Sunday’s voting marathon winds up a four-day election cycle that began in the Netherlands on Thursday.
An unofficial exit poll there suggested that Geert Wilders’ anti-migrant hard right party would make important gains in the Netherlands, even though a coalition of pro-European parties has probably pushed it into second place.
Casting his vote in the Flanders region, Belgian Prime Minister Alexander De Croo, whose country holds the EU’s rotating presidency until the end of the month, warned that Europe is “at a crossroads” and “more under pressure than ever.”
Since the last EU election in 2019, populist or far-right parties now lead governments in three nations — Hungary, Slovakia and Italy — and are part of ruling coalitions in others including Sweden, Finland and, soon, the Netherlands. Polls give the populists an advantage in France, Belgium, Austria and Italy.
“Right is good,” Hungarian Prime Minister Viktor Orbán, who leads a stridently nationalist and anti-migrant government, told reporters after casting his ballot. “To go right is always good. Go right!”
In Berlin, voter Laura Simon said: “I do hope that we will manage to avoid a shift to the right and that Europe will somehow remain united.”
After the election comes a period of horse-trading, as political parties reconsider their places in the continent-wide political alliances that run the European legislature.
The biggest political group — the center-right European People’s Party (EPP) — has moved right during the present elections on issues like security and migration.
Among the most watched questions is whether the Brothers of Italy — the governing party of populist far-right Prime Minister Georgia Meloni, which has neo-fascist roots — stays in the more hard-line European Conservatives and Reformists (ECR), or becomes part of a new hard right group that could be created in the wake of the elections. Meloni also has the option to work with the EPP.

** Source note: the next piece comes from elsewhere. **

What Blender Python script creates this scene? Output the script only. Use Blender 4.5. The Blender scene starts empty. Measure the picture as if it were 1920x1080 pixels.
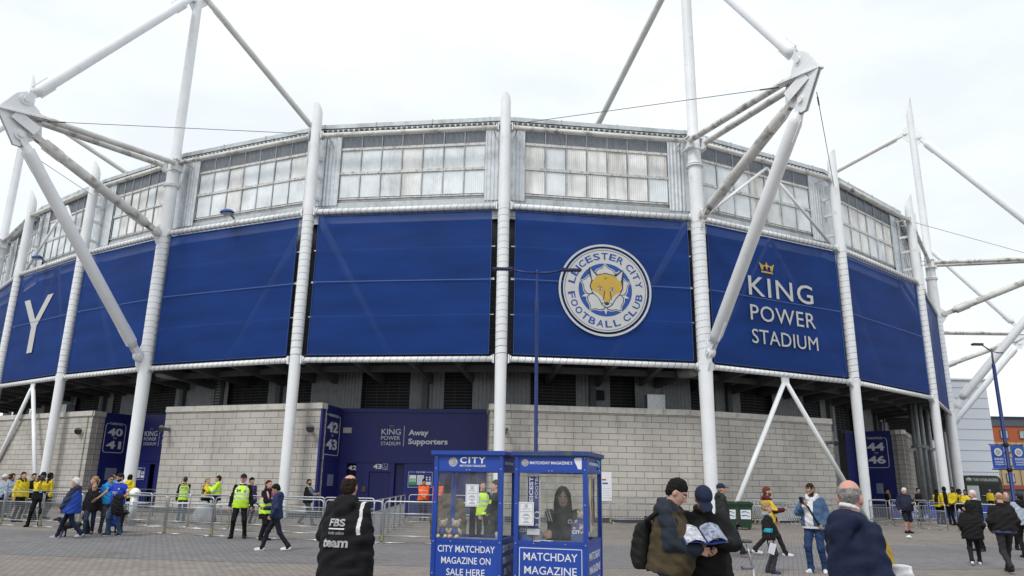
import bpy, bmesh, math, random
import numpy as np
from mathutils import Vector, Matrix
random.seed(7)
R_ = math.radians
C = bpy.context.scene.collection
SC = bpy.context.scene

# ---------------------------------------------------------------- camera
cam = bpy.data.cameras.new('camera'); cam.lens = 25.894; cam.sensor_width = 36; cam.clip_end = 3000; cam.clip_start = .1
cam_o = bpy.data.objects.new('camera', cam); C.objects.link(cam_o)
_u = Vector((1043-960, 540+4686, -1381)).normalized()
_y = Vector((0, 0, -1)) - _u*(-_u.z); _y.normalize()
_x = _y.cross(_u)
_m = Matrix((_x, _y, _u)).to_4x4()
_m.translation = (0, 0, 1.7)
cam_o.matrix_world = _m
SC.camera = cam_o
# ---------------------------------------------------------------- sky, sun, exposure
SUN_EL, SUN_AZ = R_(52), R_(-35)          # high bright spot of the overcast sky, behind the camera to the left
wd = bpy.data.worlds.new("World"); SC.world = wd; wd.use_nodes = True
nt = wd.node_tree; nt.nodes.clear()
def wn(t, **k):
    n = nt.nodes.new(t)
    for a, b in k.items(): setattr(n, a, b)
    return n
sky = wn('ShaderNodeTexSky', sky_type='NISHITA', sun_disc=False, sun_elevation=SUN_EL, sun_rotation=R_(180)+SUN_AZ)
sky.air_density = 1.0; sky.dust_density = 2.0
tc = wn('ShaderNodeTexCoord'); mp = wn('ShaderNodeMapping'); mp.inputs['Scale'].default_value = (1.3, 1.3, 3.0)
nz = wn('ShaderNodeTexNoise'); nz.inputs['Scale'].default_value = 1.6; nz.inputs['Detail'].default_value = 7; nz.inputs['Roughness'].default_value = .55
rp = wn('ShaderNodeValToRGB'); rp.color_ramp.elements[0].position = .38; rp.color_ramp.elements[0].color = (.79, .79, .79, 1)
rp.color_ramp.elements[1].position = .66; rp.color_ramp.elements[1].color = (1, 1, 1, 1)
cl = wn('ShaderNodeMix', data_type='RGBA'); cl.inputs['B'].default_value = (8.75, 9.2, 9.55, 1)   # white stratus, in the sky texture's own units
bg = wn('ShaderNodeBackground'); bg.inputs['Strength'].default_value = .1
ou = wn('ShaderNodeOutputWorld')
L = nt.links.new
L(tc.outputs['Generated'], mp.inputs['Vector']); L(mp.outputs['Vector'], nz.inputs['Vector']); L(nz.outputs['Fac'], rp.inputs['Fac'])
L(rp.outputs['Color'], cl.inputs['Factor']); L(sky.outputs['Color'], cl.inputs['A']); L(cl.outputs['Result'], bg.inputs['Color']); L(bg.outputs['Background'], ou.inputs['Surface'])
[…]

A more worrying scenario for pro-European parties would be if the ECR joins forces with Le Pen’s Identity and Democracy to consolidate hard-right influence.
The second biggest group — the center-left Socialists and Democrats — and the Greens refuse to align themselves with the ECR.
Questions also remain over what group Orbán’s ruling Fidesz party might join. It was previously part of the EPP but was forced out in 2021 due to conflicts over its interests and values.
The election also ushers in a period of uncertainty as new leaders are chosen at the helm of the European project. While lawmakers are jostling over places in alliances, governments will be competing to secure top EU jobs for their national officials.
Chief among them is the presidency of the powerful executive branch, the European Commission, which proposes laws and watches to ensure they are respected. The commission also controls the EU’s purse strings, manages trade and is Europe’s competition watchdog.
Other plum posts are those of European Council president, who chairs summits of presidents and prime ministers, and EU foreign policy chief, the bloc’s top diplomat.
Unofficial estimates are due to trickle in from 1615 GMT. Official results of the polls, which are held every five years, will be begin to be published after the last polling stations in the 27 EU nations close in Italy at 11 p.m. (2100 GMT), but a clear picture of what the new assembly might look like will only emerge clear on Monday.